Doesn't matter who shot him, Frick was a sociopath asshole nobody needs to feel sorry for.
 
Doesn't matter who shot him, Frick was a sociopath asshole nobody needs to feel sorry for.


Au contraire. HC Frick was a great industrialist whose work with steel made the modern cities and transportations possible.

Further, he was a Tremendous philanthropist. He bequeathed his New York home and art collection to the city there, to expose the teeming masses of his East Side neighborhood to fantastic art.

Very underrated industrialist as well as philanthropist.
 
He was criminal and an murderer. He didn't make steel, Carnegie's hired engineers did that. Frick owned a coke business than merged with Carnegie Steel. Both of them were nasty. Carnegie took 6 months a year off to go screw off in Europe, where ran around playing the Progressive Fabian Socialist Industrialist, while hiring private armies to shoot down American workers for the crime of resisting 14 hour work days, 7 days a week jobs at less than subsistence pay thanks to his company stores. They would recruit these people from overseas by the shiploads, lying to them to sucker them over, then screwing them over royally. lol at ''philanthropist'; donating art so he could social climb, at substantial tax deductions, isn't 'philanthropy', it's just public relations scams. Both were scum.
 
He was criminal and an murderer. He didn't make steel, Carnegie's hired engineers did that. Frick owned a coke business than merged with Carnegie Steel. Both of them were nasty. Carnegie took 6 months a year off to go screw off in Europe, where ran around playing the Progressive Fabian Socialist Industrialist, while hiring private armies to shoot down American workers for the crime of resisting 14 hour work days, 7 days a week jobs at less than subsistence pay thanks to his company stores. They would recruit these people from overseas by the shiploads, lying to them to sucker them over, then screwing them over royally. lol at ''philanthropist'; donating art so he could social climb, at substantial tax deductions, isn't 'philanthropy', it's just public relations scams. Both were scum.


Frick's philanthropy, as well as his former friend Andy Carnegie, started long before the income tax and deductions were even invented.

Actually steel industry jobs paid well for the time, much more than the people could make overseas.

But more importantly, the steel industry in the late 19th Century was High Technology. Frick's operation wasn't the only one out there, and it was successful not because Frick was a prick with his employees. It was successful because he was on the cutting edge of the technology, much like the tech folks today.
 
Frick's philanthropy, as well as his former friend Andy Carnegie, started long before the income tax and deductions were even invented.

Wrong. States had them; the Fed didn't have them, at least not the current form. They had property taxes, which included household goods and the like, franchise taxes, etc., etc.


Actually steel industry jobs paid well for the time, much more than the people could make overseas.

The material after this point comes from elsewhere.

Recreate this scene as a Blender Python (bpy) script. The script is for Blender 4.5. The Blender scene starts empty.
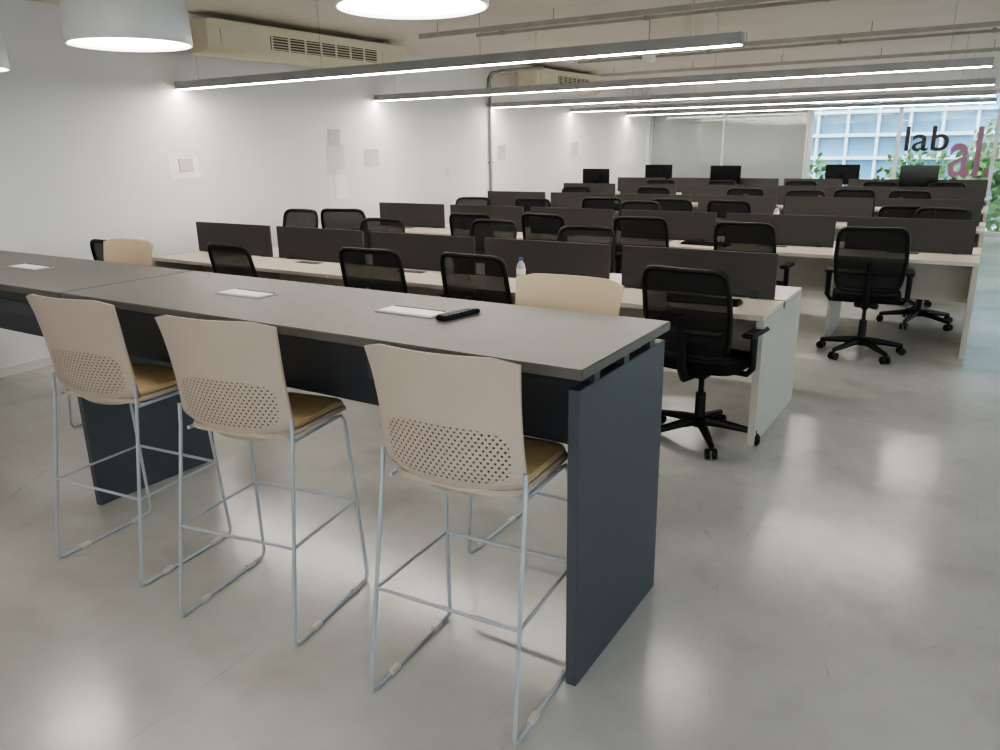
import bpy, bmesh, math, random
from mathutils import Matrix, Vector
random.seed(7)
scene=bpy.context.scene
COL=bpy.context.collection

# ------------------------------------------------------------------ materials
def lin(c):
    return tuple(((x/255)/12.92 if x/255<=.04045 else ((x/255+.055)/1.055)**2.4) for x in c)
def mat(name,rgb,rough=.5,metal=0.,var=.06,scale=6.,bump=0.,bscale=80.,spec=.5,rvar=0.,stretch=None):
    m=bpy.data.materials.new(name);m.use_nodes=True
    nt=m.node_tree;N=nt.nodes;L=nt.links
    b=N["Principled BSDF"]
    b.inputs["Roughness"].default_value=rough;b.inputs["Metallic"].default_value=metal
    b.inputs["Specular IOR Level"].default_value=spec
    c=lin(rgb)
    tc=N.new("ShaderNodeTexCoord");mp=N.new("ShaderNodeMapping")
    if stretch: mp.inputs["Scale"].default_value=stretch
    L.new(tc.outputs["Object"],mp.inputs[0])
    n=N.new("ShaderNodeTexNoise");n.inputs["Scale"].default_value=scale;n.inputs["Detail"].default_value=5
    L.new(mp.outputs[0],n.inputs["Vector"])
    r=N.new("ShaderNodeValToRGB")
    r.color_ramp.elements[0].position=.3;r.color_ramp.elements[1].position=.7
    r.color_ramp.elements[0].color=(*[x*(1-var) for x in c],1)
    r.color_ramp.elements[1].color=(*[min(1,x*(1+var)) for x in c],1)
    L.new(n.outputs["Fac"],r.inputs[0]);L.new(r.outputs[0],b.inputs["Base Color"])
    if bump:
        n2=N.new("ShaderNodeTexNoise");n2.inputs["Scale"].default_value=bscale;n2.inputs["Detail"].default_value=4
        L.new(mp.outputs[0],n2.inputs["Vector"])
        bp=N.new("ShaderNodeBump");bp.inputs["Strength"].default_value=bump;bp.inputs["Distance"].default_value=.01
        L.new(n2.outputs["Fac"],bp.inputs["Height"]);L.new(bp.outputs[0],b.inputs["Normal"])
    return m
def emit(name,rgb,s):
    m=bpy.data.materials.new(name);m.use_nodes=True
    b=m.node_tree.nodes["Principled BSDF"]
    b.inputs["Base Color"].default_value=(.9,.9,.9,1)
    b.inputs["Emission Color"].default_value=(*lin(rgb),1);b.inputs["Emission Strength"].default_value=s
    return m
def seethru(name,rgb,rough,alpha):
    m=mat(name,rgb,rough)
    nt=m.node_tree;N=nt.nodes;L=nt.links
    t=N.new("ShaderNodeBsdfTransparent");x=N.new("ShaderNodeMixShader");x.inputs[0].default_value=alpha
    L.new(t.outputs[0],x.inputs[1]);L.new(N["Principled BSDF"].outputs[0],x.inputs[2])
    L.new(x.outputs[0],N["Material Output"].inputs[0])
    return m

M_wall=mat("wall_paint",(220,220,220),.6,var=.02,scale=1.5,bump=.03,bscale=30)
M_ceil=mat("ceiling_concrete_paint",(208,204,197),.75,var=.05,scale=1.2,bump=.1,bscale=12)
M_top=mat("grey_laminate",(90,87,84),.42,var=.07,scale=25)
M_slate=mat("slate_laminate",(68,71,78),.5,var=.05,scale=20,bump=.03,bscale=60)
M_apron=mat("dark_steel",(48,51,57),.45,var=.04)
M_desk=mat("beige_laminate",(190,181,168),.4,var=.03,scale=8)
M_desks=mat("desk_side_laminate",(178,171,161),.5,var=.03,scale=8)
M_screen=mat("charcoal_screen",(66,63,62),.7,var=.05,scale=60,bump=.05,bscale=200)
M_blk=mat("black_plastic",(13,13,14),.5,var=.1,spec=.3)
M_fab=mat("black_fabric",(16,16,18),.9,var=.15,scale=90,bump=.2,bscale=300,spec=.2)
M_mesh=seethru("black_mesh",(13,13,14),.85,.92)
M_wire=mat("painted_wire",(166,172,178),.35,.2)
M_seat=mat("tan_seat_pad",(170,149,114),.6,var=.06,scale=12)
M_cream=mat("cream_plastic",(188,170,144),.5,var=.03)
M_glide=mat("glide_plastic",(195,188,182),.4)
M_white=mat("white_enamel",(215,216,217),.35,var=.02)
M_ac=mat("ivory_plastic",(206,198,176),.45,var=.03)
M_acdk=mat("grille_dark",(60,56,50),.6)
M_alu=mat("aluminium",(158,158,160),.4,.15)
M_alud=mat("galvanised",(158,156,152),.5,.1,var=.1)
M_led=emit("led_diffuser",(255,247,237),70)
M_lampin=emit("lamp_diffuser",(255,249,240),14)
M_paper=mat("paper",(204,204,207),.8,var=.05,scale=14)
M_paperp=mat("printed_paper",(188,184,180),.8,var=.12,scale=20)
M_sheet=mat("white_sheet",(236,235,234),.8,var=.05,scale=14)
M_red=mat("faded_print",(206,192,190),.8,var=.1,scale=30)
M_screenblk=mat("monitor_glass",(12,12,14),.15)
M_clear=seethru("clear_bottle",(215,222,230),.1,.6)
M_blue=mat("blue_plastic",(40,84,160),.4)
M_button=mat("rubber_buttons",(120,120,124),.6)
M_green=mat("leaf_green",(70,100,50),.6,var=.4,scale=2)
M_bark=mat("bark",(84,68,52),.9,var=.3)
M_frame=mat("window_frame",(190,194,196),.4,.3)
M_letter=mat("black_vinyl",(20,18,20),.5)
M_letp=mat("plum_vinyl",(134,92,116),.5)
M_bglass=mat("facade_glass",(96,138,164),.3,var=.35,scale=.6)
M_bframe=mat("facade_frame",(196,206,212),.5)
M_street=mat("street",(120,120,116),.9,var=.1)
M_base=mat("skirting",(210,209,206),.5,var=.02)

# concrete floor: soft clouding, fine speckle, short hairline scuffs, uneven polish
M_floor=bpy.data.materials.new("polished_concrete");M_floor.use_nodes=True
nt=M_floor.node_tree;N=nt.nodes;L=nt.links;b=N["Principled BSDF"]
tc=N.new("ShaderNodeTexCoord")
def noise(s,d,dist=0,vec=None):
    n=N.new("ShaderNodeTexNoise");n.inputs["Scale"].default_value=s;n.inputs["Detail"].default_value=d
    n.inputs["Distortion"].default_value=dist
    L.new(vec or tc.outputs["Object"],n.inputs["Vector"]);return n
def ramp(inp,p0,c0,p1,c1):
    r=N.new("ShaderNodeValToRGB");r.color_ramp.elements[0].position=p0;r.color_ramp.elements[1].position=p1
    r.color_ramp.elements[0].color=c0;r.color_ramp.elements[1].color=c1
    L.new(inp,r.inputs[0]);return r
def mixc(fac,a,bb,mode='MIX'):
    x=N.new("ShaderNodeMix");x.data_type='RGBA';x.blend_type=mode
    if isinstance(fac,float): x.inputs[0].default_value=fac
    else: L.new(fac,x.inputs[0])
    L.new(a,x.inputs[6]);L.new(bb,x.inputs[7]);return x.outputs[2]
n1=noise(.8,1.5)
r1=ramp(n1.outputs["Fac"],.1,(*lin((164,162,157)),1),.9,(*lin((192,191,187)),1))
c=r1.outputs[0]
n4=noise(9,6);r4=ramp(n4.outputs["Fac"],.3,(.955,.952,.945,1),.7,(1.02,1.02,1.02,1))
c=mixc(1.,c,r4.outputs[0],'MULTIPLY')
n5=noise(2.4,5);r5=ramp(n5.outputs["Fac"],.54,(1,1,1,1),.72,(.86,.85,.83,1))
c=mixc(1.,c,r5.outputs[0],'MULTIPLY')
for k,(sc,rot,sx) in enumerate(((1.2,.5,.2),(1.7,2.1,.25),(1.0,1.2,.3),(2.3,2.8,.2))):
    mp=N.new("ShaderNodeMapping");mp.inputs["Rotation"].default_value=(0,0,rot);mp.inputs["Scale"].default_value=(1,sx,1)
    mp.inputs["Location"].default_value=(k*3.3,k*1.7,0)
    L.new(tc.outputs["Object"],mp.inputs[0])
    v=N.new("ShaderNodeTexVoronoi");v.feature='DISTANCE_TO_EDGE';v.voronoi_dimensions='2D';v.inputs["Scale"].default_value=sc
    L.new(mp.outputs[0],v.inputs["Vector"])
    msk=ramp(v.outputs["Distance"],0,(1,1,1,1),.0025,(0,0,0,1))
    g=noise(3.1+rot,2);gm=ramp(g.outputs["Fac"],.58,(0,0,0,1),.68,(.3,.3,.3,1))
    mm=N.new("ShaderNodeMath");mm.operation='MULTIPLY';L.new(msk.outputs[0],mm.inputs[0]);L.new(gm.outputs[0],mm.inputs[1])
    dk=N.new("ShaderNodeRGB");dk.outputs[0].default_value=(.13,.125,.115,1)
    c=mixc(mm.outputs[0],c,dk.outputs[0])
L.new(c,b.inputs["Base Color"])
n6=noise(1.3,3);r6=ramp(n6.outputs["Fac"],.2,(.15,.15,.15,1),.8,(.27,.27,.27,1))
L.new(r6.outputs[0],b.inputs["Roughness"])
b.inputs["Specular IOR Level"].default_value=.7

def mth(op,a,b_=None,c_=None):
    m=N.new("ShaderNodeMath");m.operation=op
    for i,x in enumerate((a,b_,c_)):
        if x is None: continue
        if isinstance(x,(int,float)): m.inputs[i].default_value=x
        else: L.new(x,m.inputs[i])
    return m.outputs[0]
M_stool=mat("perforated_plastic",(168,154,143),.5,var=.02)
nt=M_stool.node_tree;N=nt.nodes;L=nt.links
tc=N.new("ShaderNodeTexCoord");sp=N.new("ShaderNodeSeparateXYZ");L.new(tc.outputs["Object"],sp.inputs[0])
px,pz=.0195,.0122
zi=mth('DIVIDE',sp.outputs[2],pz);row=mth('FLOOR',zi)
off=mth('MULTIPLY',mth('MODULO',row,2.0),.5)
xi=mth('ADD',mth('DIVIDE',mth('ADD',sp.outputs[0],10*px),px),off)
fx=mth('MULTIPLY',mth('SUBTRACT',mth('FRACT',xi),.5),px)
fz=mth('MULTIPLY',mth('SUBTRACT',mth('FRACT',zi),.5),pz)
d=mth('SQRT',mth('ADD',mth('MULTIPLY',fx,fx),mth('MULTIPLY',fz,fz)))
hole=mth('LESS_THAN',d,.0036)
ex=mth('POWER',mth('DIVIDE',mth('ABSOLUTE',sp.outputs[0]),.197),4.0)
ez=mth('POWER',mth('DIVIDE',mth('ABSOLUTE',mth('SUBTRACT',sp.outputs[2],.84)),.083),4.0)
reg=mth('LESS_THAN',mth('ADD',ex,ez),1.0)
f=mth('MULTIPLY',hole,reg)
t=N.new("ShaderNodeBsdfTransparent");t.inputs[0].default_value=(.5,.48,.46,1)  # tint darkens the holes in place of shade on their inner walls
x=N.new("ShaderNodeMixShader")
L.new(f,x.inputs[0]);L.new(N["Principled BSDF"].outputs[0],x.inputs[1]);L.new(t.outputs[0],x.inputs[2])
L.new(x.outputs[0],N["Material Output"].inputs[0])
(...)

Actually they didn't. Carnegie experiments with the 8 hour days and the like for a time, then went back to sweated labor and abusive management practices, and not because he needed the money; his costs were some $35,000 per year more expensive, but his profits were in the range of $12 million per year, and he was underselling his nearest competition by 50%-75%. It wasn't necessary to abuse them so badly, he and Frick just enjoyed being assholes is all.

But more importantly, the steel industry in the late 19th Century was High Technology. Frick's operation wasn't the only one out there, and it was successful not because Frick was a prick with his employees. It was successful because he was on the cutting edge of the technology, much like the tech folks today.

Again, Frick ran coke ovens; the steel mills were run by Carnegie's chief engineer, and Charles Schwab, and most of the technology he stole from the British steel manufacturers. Carnegie's business career started with the Pennsylvania Railroad, as a flunky for Tom Scott; they both made money off of insider trading and not from 'high tech innovation n stuff'. Frick never invented anything in his life, neither did Carnegie.

Frick's piece of the company was small, just $10 million out of a company which sold for over $300 million or so.